Rebels are good friends for almost anyone, and they can gain benefit from almost anyone. Especially powerful is the counter-intuitive intel combo of Rebel and Empire. They are vulnerable to cloakers but Rebel Falcon squadrons can almost ignore minefields.

(11) The Colonies
These guys can build both the Virgo Class Battlestar and the fuel-generating Cobol. Likewise, their fighter minesweeping ability gives them minefield dominance against anyone but the Crystals (and possibly the Robots). They make excellent trading partners.
Colonies are weak against cloakers unless they use tons of tiny or surprise minefields, and they’re incapable of capturing well-defended starbases without loss. As such, the Colonies really need friends. Plus side there? Anyone who can build Cobols will never lack for friends.
Only the most confident of Colonials should ever trade the Aries, or even build one. These ships are extremely powerful.

Step 3: How To Win Friends And Influence Kill People

If there’s someone you have determined you’ll need on your side in order to win, be nice to them. Be polite, and if necessary, make yourself invaluable to them. If you need their help, find a way to get it or find a different way to win.

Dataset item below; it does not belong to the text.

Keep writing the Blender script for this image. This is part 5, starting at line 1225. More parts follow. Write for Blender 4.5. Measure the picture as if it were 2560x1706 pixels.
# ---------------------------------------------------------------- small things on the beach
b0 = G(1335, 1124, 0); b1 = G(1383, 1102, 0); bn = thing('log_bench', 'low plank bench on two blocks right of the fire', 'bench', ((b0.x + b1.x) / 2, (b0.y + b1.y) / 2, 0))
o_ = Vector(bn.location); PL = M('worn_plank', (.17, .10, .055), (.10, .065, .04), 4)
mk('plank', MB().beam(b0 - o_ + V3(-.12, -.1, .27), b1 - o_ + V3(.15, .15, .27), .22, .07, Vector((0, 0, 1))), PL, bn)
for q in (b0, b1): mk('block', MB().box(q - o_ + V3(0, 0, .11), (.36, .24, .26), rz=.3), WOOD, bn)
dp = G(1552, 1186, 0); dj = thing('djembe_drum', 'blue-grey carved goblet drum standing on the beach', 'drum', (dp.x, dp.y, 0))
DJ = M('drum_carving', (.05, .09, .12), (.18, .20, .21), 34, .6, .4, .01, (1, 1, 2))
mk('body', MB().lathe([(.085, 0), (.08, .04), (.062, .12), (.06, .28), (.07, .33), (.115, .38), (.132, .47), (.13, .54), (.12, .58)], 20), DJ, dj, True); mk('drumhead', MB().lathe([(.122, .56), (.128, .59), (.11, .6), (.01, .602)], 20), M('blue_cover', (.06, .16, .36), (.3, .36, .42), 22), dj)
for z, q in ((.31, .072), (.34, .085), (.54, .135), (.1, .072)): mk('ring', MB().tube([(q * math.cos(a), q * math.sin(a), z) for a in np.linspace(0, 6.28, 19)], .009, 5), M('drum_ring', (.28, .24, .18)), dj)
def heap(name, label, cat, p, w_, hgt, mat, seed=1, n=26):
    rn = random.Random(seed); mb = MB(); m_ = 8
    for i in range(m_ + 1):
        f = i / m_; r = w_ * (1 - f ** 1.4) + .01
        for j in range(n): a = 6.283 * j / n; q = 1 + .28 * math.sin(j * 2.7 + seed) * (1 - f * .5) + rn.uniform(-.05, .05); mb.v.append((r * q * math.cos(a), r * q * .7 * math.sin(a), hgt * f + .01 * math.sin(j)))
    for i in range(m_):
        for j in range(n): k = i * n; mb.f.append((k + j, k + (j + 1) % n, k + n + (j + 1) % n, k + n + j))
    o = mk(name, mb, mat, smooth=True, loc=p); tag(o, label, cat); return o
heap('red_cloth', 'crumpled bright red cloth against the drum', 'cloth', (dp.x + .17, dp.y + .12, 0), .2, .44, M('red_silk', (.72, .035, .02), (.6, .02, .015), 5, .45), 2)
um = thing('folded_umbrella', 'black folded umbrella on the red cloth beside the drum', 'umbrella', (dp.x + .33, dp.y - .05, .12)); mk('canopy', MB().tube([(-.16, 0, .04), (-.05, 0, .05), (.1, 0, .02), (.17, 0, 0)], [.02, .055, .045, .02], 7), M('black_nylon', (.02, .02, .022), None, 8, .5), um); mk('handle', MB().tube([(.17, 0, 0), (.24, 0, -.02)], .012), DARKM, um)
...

If there’s someone you really need to have die for whatever reason (maybe they’re your Kryptonite race; maybe they backstabbed you and you just can’t forgive them or are afraid to present them with a shot at your second kidney), don’t take chances or be at all weak. Cut off their head and keep chopping until they stop twitching. Use any means necessary.

Having said that, I want to remind you of the first and most powerful rule of diplomacy, which is the first and most powerful tool in the game: Always keep your word. Do what you say you’re going to do, abide by any deal you’ve made, and never ever cheat on a bargain. If people discover you can’t be trusted, you’ll become their main target; if they can rely on you, you may well become their best friend.

Step 4: Vassals

One key to winning this is to have the ability to get people to come work for you once they have no hope to win on their own. Of course, if you’re the guy who killed them in the first place, they’re likely to hold a grudge, but if you helped them in good faith and they still collapsed, maybe they’ll be decent enough to come over and build ships, Dark Sense, sweep mines, or what have you on your behalf.

If you’re fortunate enough to have someone come work for you, be good to them. Be generous with planets, ships, and above all with trust. Be worthy of their loyalty and they will repay you.

And then you’ll win.

NOTE: During this game, I don’t believe there will be many players who are better off dead. We’re here to learn in this scenario, so stick around if you can find a decent patron, even after you’re wiped out — and be sure to be vindictive if that’s your nature. If you’re killing someone… well, once your victory is assured, it might be time to offer terms of surrender in exchange for their loyalty. And, if someone refuses your reasonable offer, kill them with fire. Leave them nothing and you will have nothing to regret.

Caveat:

So now you’ve read this guide and you know how to win the game. You’re invulnerable, right?

Never forget these two things:
(1) Other people also read this guide.
(2) No matter how subtle the wizard, a knife in the back will seriously cramp his style.

Good hunting, gentlemen — and don’t get cocky. The life you save may not be your own, but at least it won’t be your enemy’s.